ISIS has to pay for telecommunications links to route traffic through other countries. This causes ISIS to share the IP address space of those countries. Since we are talking about client access to the Internet, these are probably going through NATs of some kind. Indeed, that's how a lot of cellphone access works in third world countries -- the IP address of your phone frequently does not match that of your country, but of the country of the company providing the cellphone service (which is often outsourced). Any attempt to shut those down is going to have a huge collateral impact on other Internet users. You could take a scorched earth approach and disrupt everyone's traffic, but that's just going to increasingly isolate the United States while having little impact on ISIS. Satellite and other private radio links can be setup as fast as you bomb them.

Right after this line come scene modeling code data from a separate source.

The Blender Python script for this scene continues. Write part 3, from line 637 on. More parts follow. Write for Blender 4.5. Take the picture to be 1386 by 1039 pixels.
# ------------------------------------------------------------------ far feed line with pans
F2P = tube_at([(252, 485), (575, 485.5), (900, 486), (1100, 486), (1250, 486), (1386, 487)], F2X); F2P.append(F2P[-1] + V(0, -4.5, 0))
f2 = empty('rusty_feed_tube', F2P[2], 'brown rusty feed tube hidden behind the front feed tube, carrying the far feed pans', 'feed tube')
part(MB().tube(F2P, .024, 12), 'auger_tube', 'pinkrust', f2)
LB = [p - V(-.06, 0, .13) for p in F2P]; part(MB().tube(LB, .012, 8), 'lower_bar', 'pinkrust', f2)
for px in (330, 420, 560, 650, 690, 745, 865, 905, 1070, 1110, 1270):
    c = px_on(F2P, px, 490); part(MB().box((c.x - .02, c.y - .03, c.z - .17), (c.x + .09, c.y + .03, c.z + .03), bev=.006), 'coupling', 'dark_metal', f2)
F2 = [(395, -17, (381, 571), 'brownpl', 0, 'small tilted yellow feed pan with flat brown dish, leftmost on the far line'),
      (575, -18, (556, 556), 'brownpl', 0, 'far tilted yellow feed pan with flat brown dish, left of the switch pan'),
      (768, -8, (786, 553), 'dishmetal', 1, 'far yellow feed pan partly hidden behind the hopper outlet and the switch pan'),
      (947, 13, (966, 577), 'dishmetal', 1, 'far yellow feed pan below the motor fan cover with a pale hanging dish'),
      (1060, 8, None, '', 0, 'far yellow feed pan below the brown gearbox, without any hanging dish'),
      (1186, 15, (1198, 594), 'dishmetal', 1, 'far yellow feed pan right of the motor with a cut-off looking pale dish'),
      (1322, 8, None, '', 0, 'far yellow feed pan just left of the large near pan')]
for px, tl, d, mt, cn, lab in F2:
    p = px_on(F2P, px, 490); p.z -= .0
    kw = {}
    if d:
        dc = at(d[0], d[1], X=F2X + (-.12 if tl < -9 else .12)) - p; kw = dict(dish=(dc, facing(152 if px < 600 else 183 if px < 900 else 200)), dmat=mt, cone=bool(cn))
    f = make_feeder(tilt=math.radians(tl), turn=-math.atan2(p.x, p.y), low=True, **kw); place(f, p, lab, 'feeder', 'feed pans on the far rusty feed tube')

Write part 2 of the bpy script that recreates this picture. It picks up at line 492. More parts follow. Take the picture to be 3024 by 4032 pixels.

Well, since that idea of censoring the internet wouldn't work, maybe Trump was talking about putting the blocks in place on the America side. You know, by blocking access to and from certain parts of the web so that they don't reach American users and American users can't reach them. There is a model for this, of course, though it's a bit strange to watch a Republican candidate pitch a Chinese censorship model as policy.
Of course, if we really wanted to exclude ISIS from the US internet, there is a model of how to do it: China's Great Firewall. That's the censorship regime the Chinese government uses to try to keep subversive ideas like democracy and human rights out of their country. In principle, we could adopt the same tactics here in the United States, building a virtual wall around the United States and filtering all of the information flowing in and out of the country to try to prevent jihadists from communicating with Americans.It also still wouldn't work, because, again, the internet routes around censorship. Anyone that believes that the great firewall of China hasn't been penetrated is laughably naive. It may have limited access, but it hasn't cut it off. And that's in China, where there isn't a built-in fundamental value into the history of the citizenry centered around free speech and free access to information. So, not only an inept idea, but against the very Constitution that Trump would be swearing to defend.
And for this to work, we'd have to not only prevent ISIS members from posting on US websites but also prevent impressionable Americans from browsing websites the US government deems too ISIS-friendly. This would, of course, be a massive violation of the First Amendment, and Americans are unlikely to stand for the US government deciding which websites they're allowed to read.
Look, we make a habit around these parts of not ragging on either Republicans or Democrats, because that isn't what this site is about. And fortunately, this post has done neither, because Trump is neither conservative nor liberal. He's just a guy whose only ideas seem to be censorious and authoritarian. Given his wish to censor the internet, I'd say he's disqualified himself from the office.